Millbrook: "A 1940s Radio Christmas Carol"

The Christmas Season is being ushered in across the River Region's theatres, the latest being the Millbrook Community Players' A 1940s Radio Christmas Carol that just ended its two-week run in a packed schedule that includes Frankly Scarlett, You're Dead on the Harriott II riverboat, and a one show only performance of Christmas in Oz planned for December 13.

Walton Jones, David Wohl, and Faye Greenberg collaborated on this nostalgic comedy with music as a sequel to their popular A 1940s Radio Hour, transporting audiences to Christmas Eve 1943 in a radio station in Newark, NJ where a group of actors create their version of Charles Dickens' classic A Christmas Carol, and where we become the live radio station audience who respond to "applause" signs illuminated on cue by a sound-effects Foley artist.

This is a mixed-bag of characters, played by Millbrook's veteran and neophyte actors, and we see them both as the actors and the characters they play in the radio play. And, while the script assumes we are familiar with Dickens, the play can be enjoyed without it. -- There is a snowstorm that keeps the company captive for a while, and some improvising has to be done. We see the connections between the characters and their roles: for example, the grouchy William St. Claire [John Chain] who plays Scrooge changes his demeanor as Dickens' messages strike close to home. -- So it is with others; nothing surprising, but nonetheless entertaining.

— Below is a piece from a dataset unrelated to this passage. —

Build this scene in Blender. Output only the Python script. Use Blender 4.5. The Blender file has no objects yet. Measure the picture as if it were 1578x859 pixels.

Replete with the aforementioned sound-effects [Daniel Harms almost steals the show with his antics in providing them with imaginative "props" -- a folding ironing board that sounds like a squeaking door, for example -- and spot-on timing], and with several on-air advertisements for Lucky Strike cigarettes, BVDs, and Nash-Kelvinator products, we are taken back to another time period. -- And it is at the height of World War II, so there are promos for War Bonds and messages for "our boys overseas" that bring a connection to today's concerns for service men and women in foreign lands.

In keeping with A Christmas Carol, there are several sentimental episodes that touch the heart. Tracy Allgrove as Judith adds her lovely singing voice to a couple of songs that comment on the action. And the rest of the ensemble do valiant work in committing to their roles.

Hindered a bit by the theatre's acoustics and the physical distance between the stage and the audience, these actors must do double duty to keep us engaged.

Still, A 1940s Radio Christmas Carol captures just the right tone for the season, and directors Susan Chain and Stephanie McGuire invite the audience to join in and have a good time in reminiscing.